■ **Task instructions**
Please quote exactly the opening lines of the data, from the first line to the one where "F, M_SEAL, band)" appears.

......

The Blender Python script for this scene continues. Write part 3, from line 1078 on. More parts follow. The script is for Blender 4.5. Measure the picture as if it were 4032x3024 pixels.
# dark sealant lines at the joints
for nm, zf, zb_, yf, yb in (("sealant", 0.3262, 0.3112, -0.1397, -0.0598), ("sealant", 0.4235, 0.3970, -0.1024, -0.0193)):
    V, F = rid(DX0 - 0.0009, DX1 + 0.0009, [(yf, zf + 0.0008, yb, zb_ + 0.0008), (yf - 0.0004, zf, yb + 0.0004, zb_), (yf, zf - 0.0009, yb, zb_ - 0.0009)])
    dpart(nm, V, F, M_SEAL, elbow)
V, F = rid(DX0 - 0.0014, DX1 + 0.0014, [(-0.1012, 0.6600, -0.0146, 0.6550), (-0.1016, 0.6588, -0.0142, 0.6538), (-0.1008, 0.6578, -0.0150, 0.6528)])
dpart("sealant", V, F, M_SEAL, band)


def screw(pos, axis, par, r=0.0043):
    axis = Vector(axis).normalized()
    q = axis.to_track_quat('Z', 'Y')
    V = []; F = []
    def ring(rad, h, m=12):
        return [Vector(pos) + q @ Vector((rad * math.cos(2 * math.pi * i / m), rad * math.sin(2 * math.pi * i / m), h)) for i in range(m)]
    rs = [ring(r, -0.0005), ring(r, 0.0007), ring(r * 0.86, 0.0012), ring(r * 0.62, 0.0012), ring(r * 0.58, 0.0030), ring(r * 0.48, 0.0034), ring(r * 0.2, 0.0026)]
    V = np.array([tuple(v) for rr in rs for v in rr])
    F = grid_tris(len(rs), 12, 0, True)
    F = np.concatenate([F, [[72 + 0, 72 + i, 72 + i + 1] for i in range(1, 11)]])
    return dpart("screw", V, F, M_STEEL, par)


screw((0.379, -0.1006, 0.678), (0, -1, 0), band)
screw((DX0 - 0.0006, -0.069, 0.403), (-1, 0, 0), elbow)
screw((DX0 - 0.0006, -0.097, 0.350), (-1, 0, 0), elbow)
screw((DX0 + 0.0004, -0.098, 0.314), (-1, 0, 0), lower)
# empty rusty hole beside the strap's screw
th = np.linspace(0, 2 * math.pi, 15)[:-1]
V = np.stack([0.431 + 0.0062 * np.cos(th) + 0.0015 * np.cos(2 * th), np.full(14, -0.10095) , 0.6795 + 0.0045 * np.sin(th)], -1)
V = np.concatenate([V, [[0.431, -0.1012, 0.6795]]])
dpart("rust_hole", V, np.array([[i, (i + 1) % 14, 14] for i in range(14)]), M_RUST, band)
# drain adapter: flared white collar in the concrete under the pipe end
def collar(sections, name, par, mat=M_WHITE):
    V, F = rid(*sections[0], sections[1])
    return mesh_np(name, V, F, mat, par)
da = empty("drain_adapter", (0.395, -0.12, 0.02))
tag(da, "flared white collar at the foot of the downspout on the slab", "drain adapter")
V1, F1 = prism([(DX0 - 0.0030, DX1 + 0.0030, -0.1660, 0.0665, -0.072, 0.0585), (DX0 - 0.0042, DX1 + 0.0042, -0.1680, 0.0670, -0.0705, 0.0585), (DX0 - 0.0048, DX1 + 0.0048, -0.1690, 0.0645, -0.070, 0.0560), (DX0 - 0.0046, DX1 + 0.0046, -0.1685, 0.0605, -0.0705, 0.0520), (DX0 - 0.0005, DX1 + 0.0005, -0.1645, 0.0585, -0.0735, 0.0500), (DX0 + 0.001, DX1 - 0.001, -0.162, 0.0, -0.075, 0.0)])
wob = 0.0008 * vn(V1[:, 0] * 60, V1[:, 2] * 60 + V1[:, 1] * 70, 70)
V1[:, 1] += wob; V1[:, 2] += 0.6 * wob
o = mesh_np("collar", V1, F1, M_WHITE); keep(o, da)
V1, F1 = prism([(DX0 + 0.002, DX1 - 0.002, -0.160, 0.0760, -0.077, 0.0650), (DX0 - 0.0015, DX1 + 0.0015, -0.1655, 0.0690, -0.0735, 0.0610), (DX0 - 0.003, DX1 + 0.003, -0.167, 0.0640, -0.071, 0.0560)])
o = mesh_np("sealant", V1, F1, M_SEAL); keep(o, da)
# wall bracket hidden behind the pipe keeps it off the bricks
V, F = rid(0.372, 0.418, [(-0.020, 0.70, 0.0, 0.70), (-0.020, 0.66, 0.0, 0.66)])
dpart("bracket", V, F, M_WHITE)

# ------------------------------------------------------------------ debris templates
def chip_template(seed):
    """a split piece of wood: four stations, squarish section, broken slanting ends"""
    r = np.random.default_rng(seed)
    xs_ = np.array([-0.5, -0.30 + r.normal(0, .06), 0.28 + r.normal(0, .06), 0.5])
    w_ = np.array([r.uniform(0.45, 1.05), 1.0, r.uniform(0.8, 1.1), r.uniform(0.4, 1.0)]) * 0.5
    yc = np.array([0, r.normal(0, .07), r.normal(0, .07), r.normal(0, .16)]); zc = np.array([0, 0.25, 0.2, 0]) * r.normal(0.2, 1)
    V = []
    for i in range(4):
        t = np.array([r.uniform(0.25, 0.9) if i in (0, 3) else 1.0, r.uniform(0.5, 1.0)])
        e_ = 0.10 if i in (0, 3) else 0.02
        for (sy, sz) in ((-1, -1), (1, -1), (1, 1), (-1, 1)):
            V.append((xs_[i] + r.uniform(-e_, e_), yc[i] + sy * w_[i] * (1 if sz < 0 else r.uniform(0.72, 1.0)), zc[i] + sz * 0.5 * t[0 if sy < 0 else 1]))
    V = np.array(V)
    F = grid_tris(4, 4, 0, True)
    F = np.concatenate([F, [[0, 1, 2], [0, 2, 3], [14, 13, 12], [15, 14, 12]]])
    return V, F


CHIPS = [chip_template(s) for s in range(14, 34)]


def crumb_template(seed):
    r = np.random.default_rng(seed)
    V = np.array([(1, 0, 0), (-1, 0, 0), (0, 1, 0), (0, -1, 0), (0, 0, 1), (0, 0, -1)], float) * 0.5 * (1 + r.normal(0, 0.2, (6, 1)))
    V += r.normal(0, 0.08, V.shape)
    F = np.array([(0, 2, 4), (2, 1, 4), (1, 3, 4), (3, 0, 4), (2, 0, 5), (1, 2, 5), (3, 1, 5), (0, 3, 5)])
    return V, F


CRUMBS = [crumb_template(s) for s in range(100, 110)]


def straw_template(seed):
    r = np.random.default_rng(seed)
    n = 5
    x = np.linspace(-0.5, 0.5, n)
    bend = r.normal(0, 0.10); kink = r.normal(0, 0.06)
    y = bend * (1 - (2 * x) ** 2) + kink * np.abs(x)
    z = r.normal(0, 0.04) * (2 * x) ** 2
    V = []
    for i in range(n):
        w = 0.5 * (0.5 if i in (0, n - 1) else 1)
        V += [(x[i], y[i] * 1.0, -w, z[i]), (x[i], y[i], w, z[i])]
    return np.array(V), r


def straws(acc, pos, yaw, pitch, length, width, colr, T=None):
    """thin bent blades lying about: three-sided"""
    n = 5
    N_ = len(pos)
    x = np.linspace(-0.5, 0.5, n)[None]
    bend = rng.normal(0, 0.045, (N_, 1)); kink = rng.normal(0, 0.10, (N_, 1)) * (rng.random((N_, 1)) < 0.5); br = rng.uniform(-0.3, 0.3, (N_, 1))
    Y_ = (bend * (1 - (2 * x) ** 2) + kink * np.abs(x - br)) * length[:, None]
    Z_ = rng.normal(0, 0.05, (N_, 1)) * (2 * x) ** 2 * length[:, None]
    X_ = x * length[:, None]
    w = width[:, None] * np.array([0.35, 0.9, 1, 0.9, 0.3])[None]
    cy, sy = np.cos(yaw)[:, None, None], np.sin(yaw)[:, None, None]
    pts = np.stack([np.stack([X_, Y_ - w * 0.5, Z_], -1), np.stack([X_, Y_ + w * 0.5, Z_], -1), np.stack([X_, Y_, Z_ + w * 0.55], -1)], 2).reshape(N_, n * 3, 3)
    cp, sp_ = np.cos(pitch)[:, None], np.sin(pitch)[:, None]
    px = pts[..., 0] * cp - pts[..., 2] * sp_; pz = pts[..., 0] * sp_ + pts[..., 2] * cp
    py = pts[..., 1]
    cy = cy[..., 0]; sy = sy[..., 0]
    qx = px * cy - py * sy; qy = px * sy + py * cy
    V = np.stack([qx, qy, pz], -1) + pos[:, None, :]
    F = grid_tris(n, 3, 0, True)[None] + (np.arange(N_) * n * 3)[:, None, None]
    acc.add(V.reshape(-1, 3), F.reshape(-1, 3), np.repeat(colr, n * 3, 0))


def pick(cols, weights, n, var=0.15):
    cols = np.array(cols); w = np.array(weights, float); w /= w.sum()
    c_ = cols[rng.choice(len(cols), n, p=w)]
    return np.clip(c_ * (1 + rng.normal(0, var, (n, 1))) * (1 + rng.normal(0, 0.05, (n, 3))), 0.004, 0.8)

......

■ **Result below**
The Blender Python script for this scene continues. Write part 3, from line 1078 on. More parts follow. The script is for Blender 4.5. Measure the picture as if it were 4032x3024 pixels.
# dark sealant lines at the joints
for nm, zf, zb_, yf, yb in (("sealant", 0.3262, 0.3112, -0.1397, -0.0598), ("sealant", 0.4235, 0.3970, -0.1024, -0.0193)):
    V, F = rid(DX0 - 0.0009, DX1 + 0.0009, [(yf, zf + 0.0008, yb, zb_ + 0.0008), (yf - 0.0004, zf, yb + 0.0004, zb_), (yf, zf - 0.0009, yb, zb_ - 0.0009)])
    dpart(nm, V, F, M_SEAL, elbow)
V, F = rid(DX0 - 0.0014, DX1 + 0.0014, [(-0.1012, 0.6600, -0.0146, 0.6550), (-0.1016, 0.6588, -0.0142, 0.6538), (-0.1008, 0.6578, -0.0150, 0.6528)])
dpart("sealant", V, F, M_SEAL, band)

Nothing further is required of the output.